Un bon dis­po­si­tif mal com­pris est inef­fi­cace. La com­mu­ni­ca­tion est donc un élé­ment clé du pro­jet. Elle doit per­mettre aux béné­fi­ciaires de s’appro­prier leur plan de prime, d’en compren­dre les objec­tifs, et sur­tout de véri­fier par eux-mêmes que les com­por­te­ments qui leur per­met­tront de gagner sont bien ceux atten­dus par l’en­tre­prise. Nous avons, par exemple, consta­té que des outils infor­ma­tiques de type Web, dis­po­nibles sur le poste de chaque béné­fi­ciaire, lui don­nant sa situa­tion et lui per­met­tant de simu­ler sa prime en fonc­tion de ses propres hypo­thèses, avaient un fort effet de levier sur l’ap­pro­pria­tion du dispositif.

Le contrôle du dis­po­si­tif est faci­li­té par la rigueur et la pré­ci­sion de la phase d’a­na­lyse. En effet, le modèle construit à ce stade peut être uti­li­sé pour les esti­ma­tions bud­gé­taires et pour le sui­vi. Cela per­met de pré­voir, à quelques pour cent près, la masse de primes dis­tri­buées et sa répar­ti­tion sui­vant les béné­fi­ciaires en fonc­tion d’une per­for­mance globale.

Conclusion

La mise en place d’un dis­po­si­tif de rému­né­ra­tion variable peut, et doit, être trai­tée avec les outils de l’in­gé­nieur. L’a­na­lyse de don­nées, la concep­tion du dis­po­si­tif et du pro­ces­sus de ges­tion ain­si que les outils asso­ciés s’ap­pa­rentent tout à fait à un pro­jet technique.

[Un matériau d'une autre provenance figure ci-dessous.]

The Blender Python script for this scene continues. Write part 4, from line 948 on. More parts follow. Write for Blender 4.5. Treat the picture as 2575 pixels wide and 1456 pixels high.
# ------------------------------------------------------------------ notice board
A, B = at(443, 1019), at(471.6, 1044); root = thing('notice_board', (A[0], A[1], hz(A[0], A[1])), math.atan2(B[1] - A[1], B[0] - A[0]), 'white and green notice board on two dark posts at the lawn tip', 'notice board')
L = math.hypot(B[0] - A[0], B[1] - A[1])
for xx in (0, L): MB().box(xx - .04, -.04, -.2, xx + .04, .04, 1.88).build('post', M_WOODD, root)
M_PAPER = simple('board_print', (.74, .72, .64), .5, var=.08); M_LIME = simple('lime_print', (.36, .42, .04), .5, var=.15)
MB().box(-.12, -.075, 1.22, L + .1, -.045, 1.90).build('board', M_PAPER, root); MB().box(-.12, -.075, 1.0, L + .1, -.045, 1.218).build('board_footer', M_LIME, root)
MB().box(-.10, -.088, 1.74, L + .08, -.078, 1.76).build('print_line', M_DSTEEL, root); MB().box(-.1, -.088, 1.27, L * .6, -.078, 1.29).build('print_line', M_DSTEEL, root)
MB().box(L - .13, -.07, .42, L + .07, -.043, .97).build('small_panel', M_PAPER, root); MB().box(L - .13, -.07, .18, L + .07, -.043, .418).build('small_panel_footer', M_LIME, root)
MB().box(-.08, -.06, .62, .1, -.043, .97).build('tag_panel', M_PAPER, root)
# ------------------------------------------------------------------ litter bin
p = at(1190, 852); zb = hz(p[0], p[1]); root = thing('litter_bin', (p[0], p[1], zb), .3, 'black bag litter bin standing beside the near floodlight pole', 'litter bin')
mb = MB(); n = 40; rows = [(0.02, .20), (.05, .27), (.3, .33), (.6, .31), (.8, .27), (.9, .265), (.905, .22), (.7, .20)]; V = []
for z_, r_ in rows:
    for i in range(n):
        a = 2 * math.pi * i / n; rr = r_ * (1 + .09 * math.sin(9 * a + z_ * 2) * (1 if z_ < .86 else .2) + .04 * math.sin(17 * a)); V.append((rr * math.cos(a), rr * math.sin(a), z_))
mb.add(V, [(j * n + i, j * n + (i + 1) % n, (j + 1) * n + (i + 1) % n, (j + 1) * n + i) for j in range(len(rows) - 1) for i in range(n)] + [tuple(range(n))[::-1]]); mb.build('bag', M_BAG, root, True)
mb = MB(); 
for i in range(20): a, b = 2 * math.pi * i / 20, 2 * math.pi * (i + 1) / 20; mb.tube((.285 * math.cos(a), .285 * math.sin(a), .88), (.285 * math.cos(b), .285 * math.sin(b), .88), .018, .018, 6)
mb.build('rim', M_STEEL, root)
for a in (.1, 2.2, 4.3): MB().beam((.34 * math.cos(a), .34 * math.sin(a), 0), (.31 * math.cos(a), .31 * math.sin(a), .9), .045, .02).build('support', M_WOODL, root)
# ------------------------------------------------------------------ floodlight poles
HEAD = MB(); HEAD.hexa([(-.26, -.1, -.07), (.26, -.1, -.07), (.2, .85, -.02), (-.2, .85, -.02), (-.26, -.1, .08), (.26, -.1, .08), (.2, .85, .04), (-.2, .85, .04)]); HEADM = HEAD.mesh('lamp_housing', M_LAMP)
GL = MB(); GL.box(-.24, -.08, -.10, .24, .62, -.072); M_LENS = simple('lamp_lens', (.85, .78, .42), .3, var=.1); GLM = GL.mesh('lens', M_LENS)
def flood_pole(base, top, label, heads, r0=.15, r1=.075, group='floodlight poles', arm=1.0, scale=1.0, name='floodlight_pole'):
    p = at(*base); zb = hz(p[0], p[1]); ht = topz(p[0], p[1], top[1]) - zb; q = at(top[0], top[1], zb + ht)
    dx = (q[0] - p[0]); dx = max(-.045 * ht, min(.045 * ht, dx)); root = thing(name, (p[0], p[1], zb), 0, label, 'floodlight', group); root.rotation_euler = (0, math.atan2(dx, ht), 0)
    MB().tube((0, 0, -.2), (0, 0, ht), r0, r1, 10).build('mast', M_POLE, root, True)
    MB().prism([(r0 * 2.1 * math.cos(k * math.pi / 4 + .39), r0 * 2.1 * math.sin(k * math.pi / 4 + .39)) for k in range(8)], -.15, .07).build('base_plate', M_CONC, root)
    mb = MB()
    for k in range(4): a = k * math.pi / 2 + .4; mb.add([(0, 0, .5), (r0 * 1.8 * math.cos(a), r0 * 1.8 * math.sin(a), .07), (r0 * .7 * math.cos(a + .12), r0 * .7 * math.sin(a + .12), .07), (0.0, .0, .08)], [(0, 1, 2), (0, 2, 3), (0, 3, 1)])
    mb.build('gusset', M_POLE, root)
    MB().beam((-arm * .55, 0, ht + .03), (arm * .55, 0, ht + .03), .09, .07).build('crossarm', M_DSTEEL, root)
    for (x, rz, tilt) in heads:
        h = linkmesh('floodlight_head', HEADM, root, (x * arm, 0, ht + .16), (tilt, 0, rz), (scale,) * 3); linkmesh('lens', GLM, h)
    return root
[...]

Un dis­po­si­tif de rému­né­ra­tion variable est un inves­tis­se­ment impor­tant par les mon­tants en jeu, et par l’ob­jec­tif de moti­va­tion d’une par­tie du per­son­nel cri­tique pour l’en­tre­prise. Or, le plus sou­vent, sa mise en place n’est pas affec­tée de la même rigueur et de la même pro­fon­deur d’a­na­lyse que d’autres inves­tis­se­ments plus maté­riels, mais moins sensibles.